__PROBLEM STATEMENT__. Give every line below again, exactly.

►

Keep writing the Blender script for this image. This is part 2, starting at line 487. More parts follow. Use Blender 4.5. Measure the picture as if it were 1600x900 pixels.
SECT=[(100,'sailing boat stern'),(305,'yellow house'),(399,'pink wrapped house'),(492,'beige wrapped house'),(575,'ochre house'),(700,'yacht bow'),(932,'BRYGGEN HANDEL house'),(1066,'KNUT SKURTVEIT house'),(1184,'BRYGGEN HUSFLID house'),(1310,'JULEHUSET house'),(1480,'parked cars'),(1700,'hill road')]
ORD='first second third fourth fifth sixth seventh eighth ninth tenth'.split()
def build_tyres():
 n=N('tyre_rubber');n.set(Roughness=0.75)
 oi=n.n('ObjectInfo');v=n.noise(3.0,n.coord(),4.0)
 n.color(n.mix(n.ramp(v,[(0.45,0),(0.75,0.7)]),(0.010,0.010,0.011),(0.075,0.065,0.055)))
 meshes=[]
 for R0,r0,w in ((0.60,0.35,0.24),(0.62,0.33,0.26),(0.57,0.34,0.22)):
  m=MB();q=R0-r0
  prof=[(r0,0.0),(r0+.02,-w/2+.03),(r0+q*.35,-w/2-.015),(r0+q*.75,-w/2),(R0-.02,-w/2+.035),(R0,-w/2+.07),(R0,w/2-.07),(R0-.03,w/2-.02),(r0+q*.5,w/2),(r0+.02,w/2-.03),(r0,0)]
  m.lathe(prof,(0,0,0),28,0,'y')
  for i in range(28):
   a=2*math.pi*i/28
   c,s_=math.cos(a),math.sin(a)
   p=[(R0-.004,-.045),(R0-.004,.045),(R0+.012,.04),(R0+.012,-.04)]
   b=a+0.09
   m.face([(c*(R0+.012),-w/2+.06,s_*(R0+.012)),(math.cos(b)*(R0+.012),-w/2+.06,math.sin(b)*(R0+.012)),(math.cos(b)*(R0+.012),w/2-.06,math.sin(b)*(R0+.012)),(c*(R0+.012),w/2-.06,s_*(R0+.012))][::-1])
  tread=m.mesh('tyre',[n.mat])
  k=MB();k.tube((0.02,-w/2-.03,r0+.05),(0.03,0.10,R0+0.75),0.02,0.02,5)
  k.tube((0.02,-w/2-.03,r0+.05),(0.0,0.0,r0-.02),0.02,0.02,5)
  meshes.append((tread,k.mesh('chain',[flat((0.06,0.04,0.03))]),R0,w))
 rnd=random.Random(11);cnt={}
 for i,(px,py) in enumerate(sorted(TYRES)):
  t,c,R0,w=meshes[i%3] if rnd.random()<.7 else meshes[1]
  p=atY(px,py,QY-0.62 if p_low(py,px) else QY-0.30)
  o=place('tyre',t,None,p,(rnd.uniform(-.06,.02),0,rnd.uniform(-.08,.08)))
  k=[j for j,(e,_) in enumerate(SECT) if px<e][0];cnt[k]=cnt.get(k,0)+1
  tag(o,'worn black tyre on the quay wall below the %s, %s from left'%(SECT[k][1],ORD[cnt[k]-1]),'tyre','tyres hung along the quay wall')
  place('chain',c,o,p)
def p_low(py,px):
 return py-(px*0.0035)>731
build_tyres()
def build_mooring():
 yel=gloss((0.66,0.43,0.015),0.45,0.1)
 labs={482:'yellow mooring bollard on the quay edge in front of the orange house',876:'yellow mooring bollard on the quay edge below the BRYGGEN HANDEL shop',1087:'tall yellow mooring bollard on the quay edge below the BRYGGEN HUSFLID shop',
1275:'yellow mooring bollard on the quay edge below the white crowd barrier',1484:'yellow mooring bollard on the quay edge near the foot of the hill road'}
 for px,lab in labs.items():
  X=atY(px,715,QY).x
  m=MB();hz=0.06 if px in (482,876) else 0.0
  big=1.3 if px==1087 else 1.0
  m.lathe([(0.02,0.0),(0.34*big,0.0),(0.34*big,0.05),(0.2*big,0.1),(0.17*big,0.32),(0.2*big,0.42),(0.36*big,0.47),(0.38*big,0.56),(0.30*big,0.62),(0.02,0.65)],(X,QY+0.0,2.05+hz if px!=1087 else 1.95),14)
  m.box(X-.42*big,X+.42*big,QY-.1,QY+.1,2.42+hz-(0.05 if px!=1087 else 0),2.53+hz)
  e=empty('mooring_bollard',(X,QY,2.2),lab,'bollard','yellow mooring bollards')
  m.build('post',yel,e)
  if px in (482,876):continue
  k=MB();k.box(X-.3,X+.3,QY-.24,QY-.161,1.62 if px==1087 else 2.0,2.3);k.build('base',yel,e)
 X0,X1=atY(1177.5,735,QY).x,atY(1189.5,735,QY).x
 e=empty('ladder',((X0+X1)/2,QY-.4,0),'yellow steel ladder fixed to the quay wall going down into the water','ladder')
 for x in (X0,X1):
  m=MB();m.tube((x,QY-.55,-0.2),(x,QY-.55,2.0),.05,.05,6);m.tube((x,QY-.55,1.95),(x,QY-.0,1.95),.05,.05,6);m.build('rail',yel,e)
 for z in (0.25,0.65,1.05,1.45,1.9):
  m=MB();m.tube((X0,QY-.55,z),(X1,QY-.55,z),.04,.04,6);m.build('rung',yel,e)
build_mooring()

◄

__EXERCISE SOLUTION__.
Keep writing the Blender script for this image. This is part 2, starting at line 487. More parts follow. Use Blender 4.5. Measure the picture as if it were 1600x900 pixels.
SECT=[(100,'sailing boat stern'),(305,'yellow house'),(399,'pink wrapped house'),(492,'beige wrapped house'),(575,'ochre house'),(700,'yacht bow'),(932,'BRYGGEN HANDEL house'),(1066,'KNUT SKURTVEIT house'),(1184,'BRYGGEN HUSFLID house'),(1310,'JULEHUSET house'),(1480,'parked cars'),(1700,'hill road')]
ORD='first second third fourth fifth sixth seventh eighth ninth tenth'.split()
def build_tyres():
 n=N('tyre_rubber');n.set(Roughness=0.75)
 oi=n.n('ObjectInfo');v=n.noise(3.0,n.coord(),4.0)
 n.color(n.mix(n.ramp(v,[(0.45,0),(0.75,0.7)]),(0.010,0.010,0.011),(0.075,0.065,0.055)))
 meshes=[]
 for R0,r0,w in ((0.60,0.35,0.24),(0.62,0.33,0.26),(0.57,0.34,0.22)):
  m=MB();q=R0-r0
  prof=[(r0,0.0),(r0+.02,-w/2+.03),(r0+q*.35,-w/2-.015),(r0+q*.75,-w/2),(R0-.02,-w/2+.035),(R0,-w/2+.07),(R0,w/2-.07),(R0-.03,w/2-.02),(r0+q*.5,w/2),(r0+.02,w/2-.03),(r0,0)]
  m.lathe(prof,(0,0,0),28,0,'y')
  for i in range(28):
   a=2*math.pi*i/28
   c,s_=math.cos(a),math.sin(a)
   p=[(R0-.004,-.045),(R0-.004,.045),(R0+.012,.04),(R0+.012,-.04)]
   b=a+0.09
   m.face([(c*(R0+.012),-w/2+.06,s_*(R0+.012)),(math.cos(b)*(R0+.012),-w/2+.06,math.sin(b)*(R0+.012)),(math.cos(b)*(R0+.012),w/2-.06,math.sin(b)*(R0+.012)),(c*(R0+.012),w/2-.06,s_*(R0+.012))][::-1])
  tread=m.mesh('tyre',[n.mat])
  k=MB();k.tube((0.02,-w/2-.03,r0+.05),(0.03,0.10,R0+0.75),0.02,0.02,5)
  k.tube((0.02,-w/2-.03,r0+.05),(0.0,0.0,r0-.02),0.02,0.02,5)
  meshes.append((tread,k.mesh('chain',[flat((0.06,0.04,0.03))]),R0,w))
 rnd=random.Random(11);cnt={}
 for i,(px,py) in enumerate(sorted(TYRES)):
  t,c,R0,w=meshes[i%3] if rnd.random()<.7 else meshes[1]
  p=atY(px,py,QY-0.62 if p_low(py,px) else QY-0.30)
  o=place('tyre',t,None,p,(rnd.uniform(-.06,.02),0,rnd.uniform(-.08,.08)))
  k=[j for j,(e,_) in enumerate(SECT) if px<e][0];cnt[k]=cnt.get(k,0)+1
  tag(o,'worn black tyre on the quay wall below the %s, %s from left'%(SECT[k][1],ORD[cnt[k]-1]),'tyre','tyres hung along the quay wall')
  place('chain',c,o,p)
def p_low(py,px):
 return py-(px*0.0035)>731
build_tyres()
def build_mooring():
 yel=gloss((0.66,0.43,0.015),0.45,0.1)
 labs={482:'yellow mooring bollard on the quay edge in front of the orange house',876:'yellow mooring bollard on the quay edge below the BRYGGEN HANDEL shop',1087:'tall yellow mooring bollard on the quay edge below the BRYGGEN HUSFLID shop',
1275:'yellow mooring bollard on the quay edge below the white crowd barrier',1484:'yellow mooring bollard on the quay edge near the foot of the hill road'}
 for px,lab in labs.items():
  X=atY(px,715,QY).x
  m=MB();hz=0.06 if px in (482,876) else 0.0
  big=1.3 if px==1087 else 1.0
  m.lathe([(0.02,0.0),(0.34*big,0.0),(0.34*big,0.05),(0.2*big,0.1),(0.17*big,0.32),(0.2*big,0.42),(0.36*big,0.47),(0.38*big,0.56),(0.30*big,0.62),(0.02,0.65)],(X,QY+0.0,2.05+hz if px!=1087 else 1.95),14)
  m.box(X-.42*big,X+.42*big,QY-.1,QY+.1,2.42+hz-(0.05 if px!=1087 else 0),2.53+hz)
  e=empty('mooring_bollard',(X,QY,2.2),lab,'bollard','yellow mooring bollards')
  m.build('post',yel,e)
  if px in (482,876):continue
  k=MB();k.box(X-.3,X+.3,QY-.24,QY-.161,1.62 if px==1087 else 2.0,2.3);k.build('base',yel,e)
 X0,X1=atY(1177.5,735,QY).x,atY(1189.5,735,QY).x
 e=empty('ladder',((X0+X1)/2,QY-.4,0),'yellow steel ladder fixed to the quay wall going down into the water','ladder')
 for x in (X0,X1):
  m=MB();m.tube((x,QY-.55,-0.2),(x,QY-.55,2.0),.05,.05,6);m.tube((x,QY-.55,1.95),(x,QY-.0,1.95),.05,.05,6);m.build('rail',yel,e)
 for z in (0.25,0.65,1.05,1.45,1.9):
  m=MB();m.tube((X0,QY-.55,z),(X1,QY-.55,z),.04,.04,6);m.build('rung',yel,e)
build_mooring()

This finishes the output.